How reality TV ruined porn
I was weaned on hardcore images, but "Gigolos" managed to gross me out. What happened to good old-fashioned smut?
Topics: Pornography, Sex, Love and Sex, Life News
It’s a classic scenario for a dating show — the nervous shifting, the gulping of champagne — except that when they take their drinks back to the swanky hotel room, the camera crew follows them inside. Within seconds, they are naked and the platinum blonde with a collagen pout whimpers, “Put it inside me” — and the tanned, tattooed beefcake does, in full view of the camera. There are no close-ups of penetration, but what follows is impressively pornographic for a reality TV show.
This is the first sex scene in “Gigolos” — which premiered Thursday night on Showtime and follows five male escorts who service women in Las Vegas — and it’s a graphic sign of our times. These explicit scenes are inserted between reality TV staples like confessional-style interviews and background piano riffs that play up character flaws for laughs. Here we see explicit sex rising to the level of frivolous TV entertainment, and the exhibitionism of reality TV reaching smutty heights. The two genres are increasingly merging, and “Gigolos” is an extreme example of that. As I reported earlier in the week, some of the female clients were allegedly recruited, paid to appear on the show and partook in the men’s services for free. I called it a reminder that “the line between fiction and reality is a very blurry one” — but the same can be said about reality TV and porn.

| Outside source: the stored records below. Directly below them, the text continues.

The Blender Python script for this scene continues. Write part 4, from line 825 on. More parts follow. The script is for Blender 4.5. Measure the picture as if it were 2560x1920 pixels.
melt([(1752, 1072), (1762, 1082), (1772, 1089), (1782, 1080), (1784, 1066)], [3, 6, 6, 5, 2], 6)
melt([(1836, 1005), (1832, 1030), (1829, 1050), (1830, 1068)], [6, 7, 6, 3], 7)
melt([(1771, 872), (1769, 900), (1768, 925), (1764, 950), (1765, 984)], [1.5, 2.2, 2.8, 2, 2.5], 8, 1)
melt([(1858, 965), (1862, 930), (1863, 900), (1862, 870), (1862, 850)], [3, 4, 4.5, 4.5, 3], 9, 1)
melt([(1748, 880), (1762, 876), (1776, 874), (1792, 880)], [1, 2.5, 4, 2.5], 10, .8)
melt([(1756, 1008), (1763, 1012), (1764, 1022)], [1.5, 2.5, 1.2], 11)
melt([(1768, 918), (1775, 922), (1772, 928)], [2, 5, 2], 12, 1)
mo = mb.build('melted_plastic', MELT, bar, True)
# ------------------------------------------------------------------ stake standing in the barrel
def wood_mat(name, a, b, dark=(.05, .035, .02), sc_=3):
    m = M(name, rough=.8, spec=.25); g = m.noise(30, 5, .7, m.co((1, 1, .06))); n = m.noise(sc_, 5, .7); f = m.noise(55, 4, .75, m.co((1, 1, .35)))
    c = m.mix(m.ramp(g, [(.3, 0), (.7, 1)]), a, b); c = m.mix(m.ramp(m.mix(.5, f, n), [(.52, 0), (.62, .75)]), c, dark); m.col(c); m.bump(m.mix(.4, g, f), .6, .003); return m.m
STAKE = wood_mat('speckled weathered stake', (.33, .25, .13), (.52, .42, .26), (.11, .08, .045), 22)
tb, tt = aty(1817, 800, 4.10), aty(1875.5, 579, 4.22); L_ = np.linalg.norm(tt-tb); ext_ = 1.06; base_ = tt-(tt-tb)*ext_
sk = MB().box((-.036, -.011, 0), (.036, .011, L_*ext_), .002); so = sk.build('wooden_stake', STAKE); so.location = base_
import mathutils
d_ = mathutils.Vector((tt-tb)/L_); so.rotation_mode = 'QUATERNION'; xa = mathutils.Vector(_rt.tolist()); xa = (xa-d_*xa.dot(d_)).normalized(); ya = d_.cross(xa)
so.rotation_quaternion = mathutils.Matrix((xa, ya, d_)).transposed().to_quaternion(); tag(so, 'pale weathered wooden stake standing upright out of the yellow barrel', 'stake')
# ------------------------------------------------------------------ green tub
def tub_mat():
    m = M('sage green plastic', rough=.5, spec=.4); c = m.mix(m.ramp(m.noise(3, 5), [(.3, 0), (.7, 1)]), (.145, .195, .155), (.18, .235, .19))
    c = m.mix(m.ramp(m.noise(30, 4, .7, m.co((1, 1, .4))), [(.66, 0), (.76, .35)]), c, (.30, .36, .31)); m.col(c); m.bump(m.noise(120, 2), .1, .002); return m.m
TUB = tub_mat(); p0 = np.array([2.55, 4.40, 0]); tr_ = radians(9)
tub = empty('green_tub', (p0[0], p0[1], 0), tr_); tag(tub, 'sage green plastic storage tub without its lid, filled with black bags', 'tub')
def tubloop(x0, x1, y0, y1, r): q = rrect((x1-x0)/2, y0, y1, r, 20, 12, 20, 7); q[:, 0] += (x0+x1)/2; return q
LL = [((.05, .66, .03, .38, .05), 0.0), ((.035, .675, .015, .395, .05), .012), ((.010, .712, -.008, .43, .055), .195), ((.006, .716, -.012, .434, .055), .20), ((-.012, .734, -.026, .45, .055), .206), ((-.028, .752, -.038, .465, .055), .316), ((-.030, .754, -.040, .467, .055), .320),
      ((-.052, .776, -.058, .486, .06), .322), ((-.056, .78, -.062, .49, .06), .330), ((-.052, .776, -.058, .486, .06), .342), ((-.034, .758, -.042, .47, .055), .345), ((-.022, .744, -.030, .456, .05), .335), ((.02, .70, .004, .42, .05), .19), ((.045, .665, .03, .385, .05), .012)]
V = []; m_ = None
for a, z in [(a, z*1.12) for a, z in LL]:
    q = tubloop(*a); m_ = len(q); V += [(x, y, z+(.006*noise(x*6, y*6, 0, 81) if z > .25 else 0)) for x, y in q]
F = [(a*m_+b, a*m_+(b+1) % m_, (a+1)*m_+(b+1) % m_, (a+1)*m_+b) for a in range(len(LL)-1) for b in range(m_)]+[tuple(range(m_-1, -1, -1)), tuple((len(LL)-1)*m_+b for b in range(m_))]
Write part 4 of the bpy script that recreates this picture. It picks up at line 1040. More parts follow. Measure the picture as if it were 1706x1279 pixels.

“It’s the perfect marriage,” Susannah Breslin, a journalist who has covered the porn industry for several years, tells me. “I’ve always seen reality TV as being a lot like porn — it’s emotional porn.” She says both can provide a way “of getting off on other people’s desires or failings” — not to mention their desperation and humiliation. Both thrive on its stars’ self-exposure, which is driven by audiences’ insatiable voyeurism. “The only thing that surprises me is that it took so long,” she says. “This is the beginning of something that I think will be common in just five years. Eventually, the idea of a reality TV show that doesn’t have graphic sex in it will seem antiquated and prudish.”
The overlap itself has been around for a long while — it’s only the near total eclipse found in “Gigolos” that is new. Porn stars like Mary Carey have entered the mainstream by going on reality TV and there are countless contestants on “Flavor of Love” and “Rock of Love” with X-rated pasts. Then there are reality stars that turned to porn when their 15 minutes were up, and those whose private sex tapes were made public only after their turn on, say, “Good Housewives.” And for some celebrities, like Paris Hilton, she of “One Night in Paris” and “The Simple Life” fame, both of which premiered around the same time, the question of which came first, the porn star or the reality star, is a real head-scratcher. Until now, “Cathouse,” HBO’s series about a Vegas brothel, was the most extreme partnering of the two genres.
Mark Kernes of Adult Video News told me in an email that the industry has long flirted with the reality TV concept. The series “Shane’s World” has been a “porn staple” for 15 years and features “recognized porn stars going on a ‘road trip’ to the beach or a ski resort, and while there, having sex with each other,” he says. A more recent series, “College Invasion,” sent porn stars to college campuses to “have sex with each other and (usually) some fraternity boys.” He points out, though, that “pretty much all porn” that isn’t driven by a storyline or plot “is essentially meant to be a sort of ‘reality TV of sex,’ even (or perhaps especially) the tired scenario where the guy comes to the door delivering a pizza, the girl customer can’t pay for it, and sex ensues.” He explains, “Porn thrives on its faux ‘realism'; the idea that any guy could find himself in a situation where an attractive woman wants to have sex with him.”